Sidebar: Getting down to cases

Sidebar: Getting down to cases

With so many opportunities for error, either accidental or deliberate, every family legend gets distorted in a unique fashion. You have to dig into the facts to learn where on the scale from substantially true to flat-out fictitious your legend lies. Most likely it is somewhere in between. Three cases in the genealogy literature bear this out. 

This sidebar is part of an article originally published in Family Tree Magazine's special issue "Discover Your Roots" in Summer 2014.

¶ In 2013 during the lead up to the 150th Gettysburg anniversary, Marcia Hahn of Frederick, Md. submitted her family heirloom—a Confederate cavalry officer's sword that had belonged to her ancestor—for display in an exhibit. Based on the sword, the family legend was that the ancestor was a horseman and Southern officer. The experts pointed her to military pension records that showed that the ancestor was actually an enlisted infantryman on the Union side. He had probably scavenged the sword as a battlefield memento.

“My quest to discover the story of my Civil War ancestor proved to be a fascinating journey. Along the way I unwittingly refuted almost every element of the story as it had been told for generations,” Hahn told a reporter.

¶ Conversely, when Australian genealogist Lindsay Swadling set out to document an elderly relative's story about an ancestor's role in the colonial history of New South Wales, she found that the basic points of a legend passed down by word of mouth for 160 years were mostly accurate, except for modifications to conceal convict ancestry, common in Australian genealogy. Her investigation did not contradict the legend but flushed out details that yielded a richer understanding of what had happened and why.

"Our culture, unlike many others, places very little trust in oral history.…We are told that family legends are unreliable, as they can in fact be. The lesson I have learned is that such stories should not be discarded without investigation—there may be more than a grain of truth in them,” Swadling concludes in her journal publication.
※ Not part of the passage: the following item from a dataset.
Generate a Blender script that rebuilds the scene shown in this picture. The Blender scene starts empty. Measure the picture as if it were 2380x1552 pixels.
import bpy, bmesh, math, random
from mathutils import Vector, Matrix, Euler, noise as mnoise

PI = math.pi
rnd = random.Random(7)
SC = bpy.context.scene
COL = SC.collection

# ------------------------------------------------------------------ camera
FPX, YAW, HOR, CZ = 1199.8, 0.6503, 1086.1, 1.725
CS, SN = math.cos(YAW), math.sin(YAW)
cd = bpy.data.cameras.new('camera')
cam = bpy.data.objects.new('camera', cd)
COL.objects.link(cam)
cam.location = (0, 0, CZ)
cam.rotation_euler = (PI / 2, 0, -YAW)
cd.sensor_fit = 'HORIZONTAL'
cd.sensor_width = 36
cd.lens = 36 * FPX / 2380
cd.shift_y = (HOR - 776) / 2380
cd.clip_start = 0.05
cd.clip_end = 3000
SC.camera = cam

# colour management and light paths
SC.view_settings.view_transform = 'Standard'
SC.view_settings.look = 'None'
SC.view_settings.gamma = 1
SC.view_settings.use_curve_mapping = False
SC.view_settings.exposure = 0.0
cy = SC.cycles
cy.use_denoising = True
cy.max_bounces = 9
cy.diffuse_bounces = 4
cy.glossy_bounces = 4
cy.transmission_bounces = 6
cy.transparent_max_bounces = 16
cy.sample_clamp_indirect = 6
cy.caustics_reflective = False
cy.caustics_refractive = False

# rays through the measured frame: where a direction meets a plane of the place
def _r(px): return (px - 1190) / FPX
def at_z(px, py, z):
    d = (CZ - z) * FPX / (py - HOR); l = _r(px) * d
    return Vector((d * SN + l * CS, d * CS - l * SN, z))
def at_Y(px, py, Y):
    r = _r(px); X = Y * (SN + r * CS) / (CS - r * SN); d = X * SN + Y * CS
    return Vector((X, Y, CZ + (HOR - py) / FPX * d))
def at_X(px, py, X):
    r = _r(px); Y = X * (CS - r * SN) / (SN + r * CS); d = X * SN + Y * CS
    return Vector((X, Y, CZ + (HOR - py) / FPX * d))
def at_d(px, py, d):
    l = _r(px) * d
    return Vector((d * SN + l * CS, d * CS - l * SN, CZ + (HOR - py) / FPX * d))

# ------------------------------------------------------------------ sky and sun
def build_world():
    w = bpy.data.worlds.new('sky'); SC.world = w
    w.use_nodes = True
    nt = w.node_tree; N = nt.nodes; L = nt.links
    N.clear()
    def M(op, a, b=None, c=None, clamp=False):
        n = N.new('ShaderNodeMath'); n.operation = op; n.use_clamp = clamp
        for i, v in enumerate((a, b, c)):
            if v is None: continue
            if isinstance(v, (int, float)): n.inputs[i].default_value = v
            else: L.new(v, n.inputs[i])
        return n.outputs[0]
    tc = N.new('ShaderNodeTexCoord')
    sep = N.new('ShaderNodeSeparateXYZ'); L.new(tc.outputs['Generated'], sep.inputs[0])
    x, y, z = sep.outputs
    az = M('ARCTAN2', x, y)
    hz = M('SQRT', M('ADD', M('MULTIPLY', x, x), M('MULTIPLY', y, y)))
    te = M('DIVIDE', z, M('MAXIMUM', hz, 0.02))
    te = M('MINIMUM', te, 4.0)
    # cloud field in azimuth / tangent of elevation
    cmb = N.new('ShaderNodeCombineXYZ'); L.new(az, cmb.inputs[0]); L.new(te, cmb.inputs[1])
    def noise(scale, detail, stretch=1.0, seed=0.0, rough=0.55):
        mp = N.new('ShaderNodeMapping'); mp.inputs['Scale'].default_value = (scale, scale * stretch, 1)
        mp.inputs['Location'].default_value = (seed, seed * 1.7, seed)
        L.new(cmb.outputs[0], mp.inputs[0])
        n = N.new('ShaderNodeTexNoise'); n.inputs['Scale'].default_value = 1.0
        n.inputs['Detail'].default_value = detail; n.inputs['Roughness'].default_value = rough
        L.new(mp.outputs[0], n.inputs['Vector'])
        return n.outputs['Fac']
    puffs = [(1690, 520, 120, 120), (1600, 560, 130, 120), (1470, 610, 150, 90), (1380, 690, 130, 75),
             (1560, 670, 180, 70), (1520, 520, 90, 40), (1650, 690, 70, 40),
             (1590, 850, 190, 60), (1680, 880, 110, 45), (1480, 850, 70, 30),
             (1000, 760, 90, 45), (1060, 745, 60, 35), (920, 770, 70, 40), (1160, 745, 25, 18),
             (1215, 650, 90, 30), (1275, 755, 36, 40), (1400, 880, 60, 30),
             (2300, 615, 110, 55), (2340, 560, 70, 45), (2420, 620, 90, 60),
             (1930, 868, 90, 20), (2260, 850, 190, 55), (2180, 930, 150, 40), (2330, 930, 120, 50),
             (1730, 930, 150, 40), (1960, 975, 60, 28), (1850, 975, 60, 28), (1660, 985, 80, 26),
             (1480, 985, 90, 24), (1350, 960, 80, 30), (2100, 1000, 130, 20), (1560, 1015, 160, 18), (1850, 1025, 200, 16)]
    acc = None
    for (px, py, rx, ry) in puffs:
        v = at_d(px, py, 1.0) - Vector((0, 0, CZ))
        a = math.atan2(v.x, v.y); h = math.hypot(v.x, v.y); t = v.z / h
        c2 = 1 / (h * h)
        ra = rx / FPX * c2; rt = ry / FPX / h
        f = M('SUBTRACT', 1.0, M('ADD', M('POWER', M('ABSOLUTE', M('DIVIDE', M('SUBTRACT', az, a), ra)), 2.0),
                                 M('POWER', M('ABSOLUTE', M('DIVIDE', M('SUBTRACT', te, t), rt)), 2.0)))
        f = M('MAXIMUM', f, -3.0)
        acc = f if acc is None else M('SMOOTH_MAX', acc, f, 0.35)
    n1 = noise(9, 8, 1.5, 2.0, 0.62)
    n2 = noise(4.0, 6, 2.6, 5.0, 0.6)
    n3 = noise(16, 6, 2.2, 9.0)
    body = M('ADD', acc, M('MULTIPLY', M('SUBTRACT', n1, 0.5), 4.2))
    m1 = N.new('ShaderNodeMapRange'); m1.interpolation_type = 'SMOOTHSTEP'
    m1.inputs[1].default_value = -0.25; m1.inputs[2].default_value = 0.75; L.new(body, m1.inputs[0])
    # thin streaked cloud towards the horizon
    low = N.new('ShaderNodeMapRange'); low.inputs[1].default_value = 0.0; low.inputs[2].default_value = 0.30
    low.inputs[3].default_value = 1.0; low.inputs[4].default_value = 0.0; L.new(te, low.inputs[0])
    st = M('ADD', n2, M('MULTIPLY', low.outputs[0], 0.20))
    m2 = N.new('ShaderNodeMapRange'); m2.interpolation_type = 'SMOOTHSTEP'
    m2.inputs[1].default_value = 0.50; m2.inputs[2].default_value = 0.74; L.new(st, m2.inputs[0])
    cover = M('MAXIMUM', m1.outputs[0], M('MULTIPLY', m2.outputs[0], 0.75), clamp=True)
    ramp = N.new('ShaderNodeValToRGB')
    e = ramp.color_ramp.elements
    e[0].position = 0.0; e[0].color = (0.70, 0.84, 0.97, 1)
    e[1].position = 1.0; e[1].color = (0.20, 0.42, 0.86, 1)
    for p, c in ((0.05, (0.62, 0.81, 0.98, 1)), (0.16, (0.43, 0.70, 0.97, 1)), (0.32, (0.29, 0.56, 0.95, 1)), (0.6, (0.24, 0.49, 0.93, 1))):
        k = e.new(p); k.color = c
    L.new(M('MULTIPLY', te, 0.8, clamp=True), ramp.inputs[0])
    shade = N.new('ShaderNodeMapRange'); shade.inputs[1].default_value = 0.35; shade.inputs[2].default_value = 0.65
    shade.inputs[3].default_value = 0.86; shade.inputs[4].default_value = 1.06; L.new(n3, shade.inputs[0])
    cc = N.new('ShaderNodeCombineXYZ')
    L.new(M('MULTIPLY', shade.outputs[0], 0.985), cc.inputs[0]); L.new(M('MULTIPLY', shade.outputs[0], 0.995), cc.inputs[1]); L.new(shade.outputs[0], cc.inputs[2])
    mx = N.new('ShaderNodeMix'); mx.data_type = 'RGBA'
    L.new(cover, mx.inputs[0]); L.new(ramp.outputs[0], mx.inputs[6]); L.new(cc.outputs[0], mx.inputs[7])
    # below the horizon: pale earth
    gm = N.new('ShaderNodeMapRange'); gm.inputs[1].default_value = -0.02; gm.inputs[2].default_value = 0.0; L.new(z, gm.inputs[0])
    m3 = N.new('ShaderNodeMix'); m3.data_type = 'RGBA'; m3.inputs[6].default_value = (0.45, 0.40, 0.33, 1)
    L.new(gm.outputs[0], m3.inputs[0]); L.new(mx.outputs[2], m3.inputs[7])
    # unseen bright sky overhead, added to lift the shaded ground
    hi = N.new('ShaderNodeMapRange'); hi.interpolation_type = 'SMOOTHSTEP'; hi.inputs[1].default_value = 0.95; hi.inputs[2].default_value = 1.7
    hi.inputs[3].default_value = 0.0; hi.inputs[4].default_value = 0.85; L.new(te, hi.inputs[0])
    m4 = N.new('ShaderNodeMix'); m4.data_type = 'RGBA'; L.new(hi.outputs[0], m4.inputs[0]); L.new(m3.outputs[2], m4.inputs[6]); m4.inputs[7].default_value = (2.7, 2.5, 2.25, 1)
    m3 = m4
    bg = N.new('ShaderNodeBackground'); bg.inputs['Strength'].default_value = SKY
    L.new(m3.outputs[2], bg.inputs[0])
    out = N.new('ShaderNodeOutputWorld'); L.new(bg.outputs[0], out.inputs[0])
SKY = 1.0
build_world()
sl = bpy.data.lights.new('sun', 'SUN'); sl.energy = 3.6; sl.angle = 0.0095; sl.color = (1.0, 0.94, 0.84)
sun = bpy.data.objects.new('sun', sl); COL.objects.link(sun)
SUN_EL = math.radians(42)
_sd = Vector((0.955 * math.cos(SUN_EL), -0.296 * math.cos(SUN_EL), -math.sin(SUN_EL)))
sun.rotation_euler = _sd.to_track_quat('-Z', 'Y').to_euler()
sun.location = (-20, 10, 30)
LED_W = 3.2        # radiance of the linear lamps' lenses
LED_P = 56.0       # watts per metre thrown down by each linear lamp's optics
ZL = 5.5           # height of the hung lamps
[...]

¶ Most often, an investigation will reveal at least some basis in truth but with many key points distorted, as in genealogist Connie Lenzen’s detailed study of an Idaho settler family. Contrary to three separate accounts published in a 1992 “heritage book” covering a county in Missouri, the George W. Jackson that came to Idaho from Missouri in 1862 did not strike it rich as a gold miner. She found that after several failed mining ventures he left Idaho in 1870 but returned years later to support his family as a butcher and small-time rancher. Several other points referenced in the heritage book—a divorce, a snowbound accident—turned out to be inaccurate when fact-checked against other sources.

"Traditions are one of the oldest sources of family history and one of the least reliable,” cautions Lenzen. She found that the accounts in the heritage books displayed “typical errors and discrepancies — claims to descent from famous people, conflicting and incomplete lists of children, and erroneous citation of birth order.”